I wrote this post for my blog a while back (2016) and then it was published in The Author. But I was re-reading it today and thought it worth posting here. There’s an update at the bottom.

Imagine you’re a development person. You have a pile of scripts on your desk and you have to wade through them. They’re all about the right length, they’re all nicely bound and they’re all formatted correctly because, if you expect nothing else from a professional writer, you at least expect them to be able to observe the simple rules of formatting. So you take the top one off the pile and you open it up and page one is a lot of white space and the text is in Courier Final Draft, or Courier Prime if the writer is fancy. And the two words at the top: “FADE IN” and then a line or two of white and then it says “INT. A ROOM — DAY” or “EXT. FARMHOUSE — EVENING” or “EXT. A CITY STREET — NIGHT”. And then there’s a couple of lines of description because the writer has read her Mamet and her Goldman and she knows that she’s not supposed to put anything there that can’t be filmed. This isn’t literature, this is a blueprint for a movie or a TV show and it’s nice if you can pretty up the language a bit but for the love of God only write that which can be seen on the screen or heard through the speakers. So that is what she has done, and then a character speaks and… And now you pick another script off the pile and it’s the same. And the next. And the next.

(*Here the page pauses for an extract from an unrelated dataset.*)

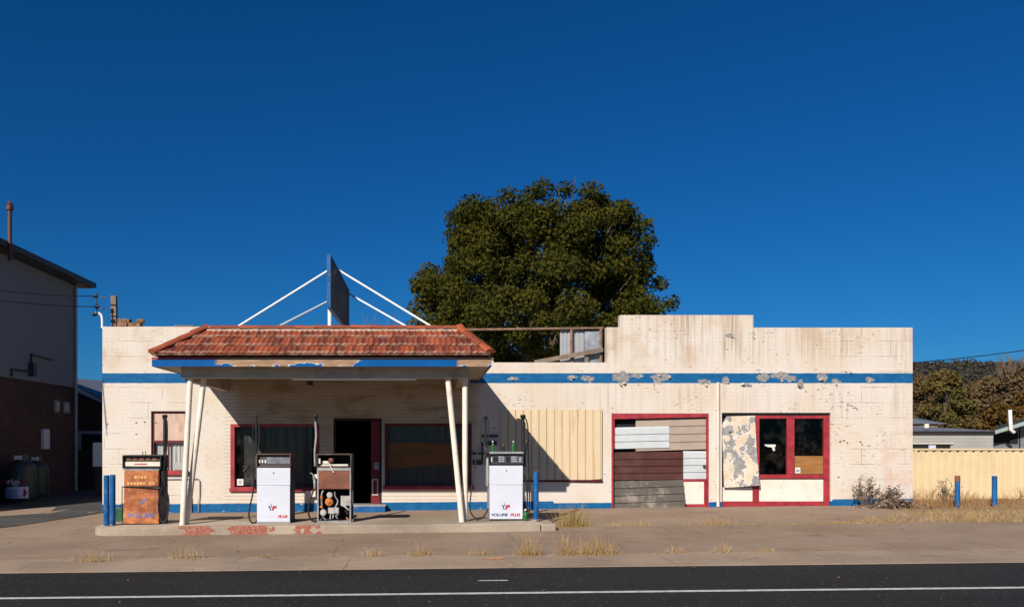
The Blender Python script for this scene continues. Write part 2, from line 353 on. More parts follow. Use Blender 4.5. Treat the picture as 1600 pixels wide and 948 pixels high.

Screenplays all look the same. They don’t all read the same but they pretty much all look the same. How hard that story has to work for those first few pages to overcome the dreadful fucking tedium of the format. How that format sets itself against creativity.

Write only that which can be filmed. Why? Have you any idea how many people have to read this thing before it gets anywhere close to MAYBE being filmed? And you’re going to bore the pants off all of those people becaue you’re such a puritan? Because you took Mamet’s advice? Goldman’s advice? You took advice from people whose scripts can be as dull as anything because the mere fact of their name being on the cover means they skip most of the development process anyway? Not that their scripts are dull, obviously, they’re brilliant. But their advice is a little sucky.